Sunday, August 18, 2013

Disoriented from the OBX Dream, Suitcase? What suitcase?



            For the first time since I arrived home well after 11pm on a Sunday night, carrying the last remnants of my college life into a room already filled to the brim with my things, I spent a full week away from it all. I’ve taken mini-vacations, or that’s what I’d like to call them, to the mountains to visit Bear while he was still in school. I’ve spent the night with the Frog Queen, as we made tea and baked goods and ogled the guys we want to write fan-fiction about. It’s not like I’ve stayed in my room for the past nine months. I’ve gotten out. I’ve had fun. But nothing beats a full week somewhere different. Nothing beats the salty air in your face for the first time in two years. Nothing beats reading on the beach in weather that is not unbearably hot, but just right. And now I’m home again. It’s over until the next time.

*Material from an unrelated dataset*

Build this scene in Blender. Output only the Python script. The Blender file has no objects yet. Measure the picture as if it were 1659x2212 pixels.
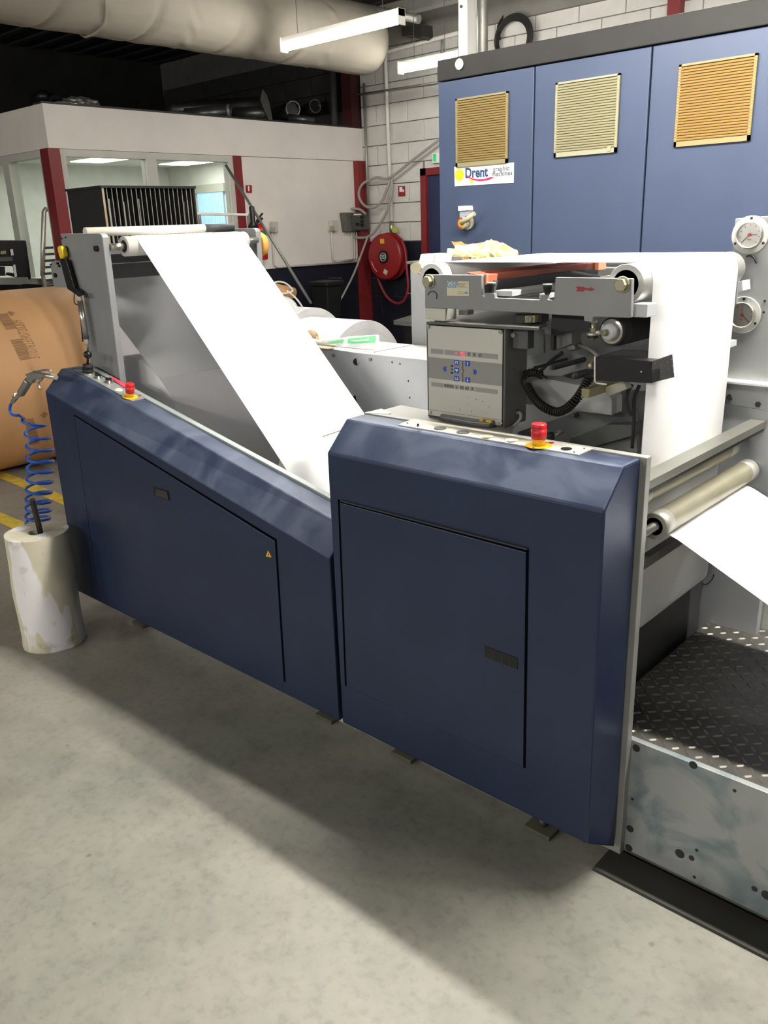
import bpy, bmesh, math, random
from mathutils import Vector as V, Matrix
random.seed(7)
S = bpy.context.scene; C = S.collection
# ---------------------------------------------------------------- camera
F, CX, CY, H = 1825.65, 829.5, 1106.0, 1.65
YA, PI_, RO = 2.31855733, 0.32695222, -0.03573254
fw = V((math.cos(PI_)*math.cos(YA), math.cos(PI_)*math.sin(YA), -math.sin(PI_)))
r0 = V((math.sin(YA), -math.cos(YA), 0)); u0 = r0.cross(fw)
RT = math.cos(RO)*r0 + math.sin(RO)*u0; UP = -math.sin(RO)*r0 + math.cos(RO)*u0
CAM = V((0, 0, H))
cd = bpy.data.cameras.new('camera'); cam = bpy.data.objects.new('camera', cd); C.objects.link(cam)
cd.sensor_fit = 'HORIZONTAL'; cd.sensor_width = 36; cd.lens = F/1659*36; cd.clip_end = 60; cd.clip_start = .05
cam.matrix_world = Matrix(((RT.x, UP.x, -fw.x, 0), (RT.y, UP.y, -fw.y, 0), (RT.z, UP.z, -fw.z, H), (0, 0, 0, 1)))
S.camera = cam
# ---------------------------------------------------------------- world, exposure
w = bpy.data.worlds.new('hall_light'); S.world = w; w.use_nodes = True
w.node_tree.nodes['Background'].inputs[0].default_value = (.93, .97, 1, 1)
w.node_tree.nodes['Background'].inputs[1].default_value = .05
S.view_settings.view_transform = 'Standard'; S.view_settings.look = 'None'
S.view_settings.exposure = 1.15; S.view_settings.gamma = 1; S.view_settings.use_curve_mapping = False
TUBE = 62.0       # strength of the fluorescent diffusers
ROWS = [(-5.09, 4.6, 1.13, 2.87), (-5.2, 6.0, .64, 2.87), (-1.1, 2.36, 1.5, 2.9), (.6, 2.36, 1.5, 2.9), (-2.35, 4.6, 1.4, 2.87),
        (-.6, 4.6, 1.4, 2.87), (-3.4, -4.4, 1.5, 2.9), (-4.0, 2.95, .9, 3.1), (-2.7, 2.36, 1.3, 2.9), (-.4, -4.4, 1.5, 2.9), (-6.4, -3.6, 1.5, 2.9)]  # rows at negative Y: unseen lamps added to brighten faces towards the camera
GAIN = [.8, .8, 3.4, .7, .7, .7, 2.3, 1.0, 1.8, 2.3, 2.3]
# ---------------------------------------------------------------- helpers
def ray(px, py): return ((px-CX)/F)*RT - ((py-CY)/F)*UP + fw
def P(px, py, X=None, Y=None, Z=None):
    d = ray(px, py)
    t = (X/d.x) if X is not None else (Y/d.y) if Y is not None else ((Z-H)/d.z)
    return CAM + d*t
def hit(px, py, p, n):
    d = ray(px, py); return CAM + d*((p-CAM).dot(n)/d.dot(n))
MATS = {}
def M(name, col, rough=.5, metal=0, var=.06, scale=6, bump=0, emit=0, spec=.5, alpha=1, trans=0, detail=5):
    if name in MATS: return MATS[name]
    m = bpy.data.materials.new(name); m.use_nodes = True; nt = m.node_tree; b = nt.nodes['Principled BSDF']
    def s2l(c): return c/12.92 if c <= .04045 else ((c+.055)/1.055)**2.4
    c = [s2l(x/255) for x in col]
    b.inputs['Roughness'].default_value = rough; b.inputs['Metallic'].default_value = metal
    b.inputs['Specular IOR Level'].default_value = spec
    if emit:
        b.inputs['Emission Color'].default_value = (*c, 1); b.inputs['Emission Strength'].default_value = emit
    if trans: b.inputs['Transmission Weight'].default_value = trans
    if alpha < 1: b.inputs['Alpha'].default_value = alpha
    tc = nt.nodes.new('ShaderNodeTexCoord'); nz = nt.nodes.new('ShaderNodeTexNoise')
    nz.inputs['Scale'].default_value = scale; nz.inputs['Detail'].default_value = detail
    nt.links.new(tc.outputs['Object'], nz.inputs['Vector'])
    rp = nt.nodes.new('ShaderNodeValToRGB'); e = rp.color_ramp.elements
    e[0].position = .3; e[1].position = .7
    e[0].color = (*[x*(1-var) for x in c], 1); e[1].color = (*[min(1, x*(1+var)) for x in c], 1)
    nt.links.new(nz.outputs['Fac'], rp.inputs[0]); nt.links.new(rp.outputs[0], b.inputs['Base Color'])
    if bump:
        bp = nt.nodes.new('ShaderNodeBump'); bp.inputs['Strength'].default_value = bump; bp.inputs['Distance'].default_value = .004
        n2 = nt.nodes.new('ShaderNodeTexNoise'); n2.inputs['Scale'].default_value = scale*12; n2.inputs['Detail'].default_value = 6
        nt.links.new(tc.outputs['Object'], n2.inputs['Vector'])
        nt.links.new(n2.outputs['Fac'], bp.inputs['Height']); nt.links.new(bp.outputs[0], b.inputs['Normal'])
    MATS[name] = m; return m
WL = {}
def lab(o, label=None, cat=None, group=None, kind=None):
    if label: o['label'] = label
    if cat: o['category'] = cat
    if group: o['group'] = group
    if kind: o['kind'] = kind
    return o
def link(name, bm, mat, parent=None, bev=0, smooth=False, segs=2):
    bmesh.ops.recalc_face_normals(bm, faces=bm.faces)
    xs = [v.co for v in bm.verts]
    c = V(((min(v.x for v in xs)+max(v.x for v in xs))/2, (min(v.y for v in xs)+max(v.y for v in xs))/2, min(v.z for v in xs)))
    for v in bm.verts: v.co -= c
    me = bpy.data.meshes.new(name); bm.to_mesh(me); bm.free()
    if mat: me.materials.append(mat)
    o = bpy.data.objects.new(name, me); C.objects.link(o)
    o.location = c - (WL[parent.name] if parent else V((0, 0, 0)))
    if parent: o.parent = parent
    WL[o.name] = c
    if bev:
        b = o.modifiers.new('bevel', 'BEVEL'); b.width = bev; b.segments = segs; b.limit_method = 'ANGLE'; b.angle_limit = .6
    return o
def thing(name, loc, label, cat, group=None):
    o = bpy.data.objects.new(name, None); o.empty_display_size = .05; C.objects.link(o); o.location = loc; WL[o.name] = V(loc)
    return lab(o, label, cat, group)
def dup(o, d, label=None, parent=None):
    c = o.copy(); C.objects.link(c)
    if parent: c.parent = parent
    else: c.location = o.location + V(d)
    WL[c.name] = WL[o.name] + V(d)
    if label: c['label'] = label
    for ch in [x for x in bpy.data.objects if x.parent == o]: dup(ch, d, None, c)
    return c
def abox(bm, x0, x1, y0, y1, z0, z1, mtx=None):
    vs = [bm.verts.new((x, y, z)) for x in (x0, x1) for y in (y0, y1) for z in (z0, z1)]
    for f in ((0, 1, 3, 2), (4, 6, 7, 5), (0, 4, 5, 1), (2, 3, 7, 6), (0, 2, 6, 4), (1, 5, 7, 3)): bm.faces.new([vs[i] for i in f])
    if mtx: bmesh.ops.transform(bm, matrix=mtx, verts=vs)
    return vs
def box(name, x0, x1, y0, y1, z0, z1, mat, parent=None, bev=0, mtx=None):
    bm = bmesh.new(); abox(bm, *sorted((x0, x1)), *sorted((y0, y1)), *sorted((z0, z1)), mtx); return link(name, bm, mat, parent, bev)
def cbox(name, c, sx, sy, sz, mat, parent=None, bev=0, rot=(0, 0, 0)):
    bm = bmesh.new()
    from mathutils import Euler
    abox(bm, -sx/2, sx/2, -sy/2, sy/2, -sz/2, sz/2, Matrix.Translation(V(c)) @ Euler(rot).to_matrix().to_4x4()); return link(name, bm, mat, parent, bev)
def prism_pts(name, pts, d, mat, parent=None, bev=0):
    bm = bmesh.new(); d = V(d); a = [bm.verts.new(p) for p in pts]; b = [bm.verts.new(V(p)+d) for p in pts]; n = len(pts)
    bm.faces.new(a); bm.faces.new(b[::-1])
    for i in range(n): bm.faces.new((a[i], a[(i+1) % n], b[(i+1) % n], b[i]))
    return link(name, bm, mat, parent, bev)
def zz(ox, oy, s): return lambda pts: [(ox+x/s, oy+y/s) for x, y in pts]
def pY(name, pts, Y, t, mat, parent=None, bev=0): return prism_pts(name, [P(x, y, Y=Y) for x, y in pts], (0, t, 0), mat, parent, bev)
def pX(name, pts, X, t, mat, parent=None, bev=0): return prism_pts(name, [P(x, y, X=X) for x, y in pts], (t, 0, 0), mat, parent, bev)
def pZ(name, pts, Z, t, mat, parent=None, bev=0): return prism_pts(name, [P(x, y, Z=Z) for x, y in pts], (0, 0, t), mat, parent, bev)
def ext(name, xz, y0, y1, mat, parent=None, bev=0): return prism_pts(name, [V((x, y0, z)) for x, z in xz], (0, y1-y0, 0), mat, parent, bev)
def frame_of(d):
    d = d.normalized(); a = V((0, 0, 1)) if abs(d.z) < .9 else V((1, 0, 0)); x = d.cross(a).normalized(); return x, d.cross(x).normalized()
def acyl(bm, p0, p1, r, r1=None, n=20, cap=True):
    p0 = V(p0); p1 = V(p1); r1 = r if r1 is None else r1; x, y = frame_of(p1-p0)
    A = [bm.verts.new(p0+(x*math.cos(t)+y*math.sin(t))*r) for t in [2*math.pi*i/n for i in range(n)]]
    B = [bm.verts.new(p1+(x*math.cos(t)+y*math.sin(t))*r1) for t in [2*math.pi*i/n for i in range(n)]]
    for i in range(n): bm.faces.new((A[i], A[(i+1) % n], B[(i+1) % n], B[i])).smooth = n > 8
    if cap: bm.faces.new(A); bm.faces.new(B)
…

            I reached a certain age in my life where I feel it when the seasons begin to change. Spring has a smell to it, a brief whiff that reaches my nose even when it’s still chilly outside. Fall, on the other hand, has more than a scent. It has a feeling. I’m talking about temperature and more than temperature. That feeling you get that makes you think of the days ahead with crunchy leaves beneath your boots and snuggling deep into your hoodie with a bonfire roaring in front of you. It’s truly glorious. And it’s something else to feel those first tendrils of autumn’s imminent arrival on the beaches of the Outer Banks.
            Our last few days chilled off considerably, the weather slightly unusual for mid-August in Carolina. The first hints of fall and the winter to come. I loved it, even if it did make visits to the Sound a little unorthodox. The water cooled off considerably, such that Maestro and I were careful as we eased into it. Apparently Bear is not a polar bear, he stayed on the beach, content to read.
            It does a soul good to get away, to forget all the worries and stresses of the real world. It does a soul good to exist for a while in a place where the biggest problem is how cold the air is when you finally get out of the hot tub. Home feels a little strange after a week of that, more so than it did when I came home from months away at school. I suppose you could say it’s because for a whole week, I existed in not only in a different place, but in a completely different frame of mind. It’s almost like waking up from a dream, disoriented and unsure of where you are. With a suitcase still in the floor, only half unpacked, and the excitement of fall’s arrival in your blood.
            Peace and love to my readers. Have a great Sunday!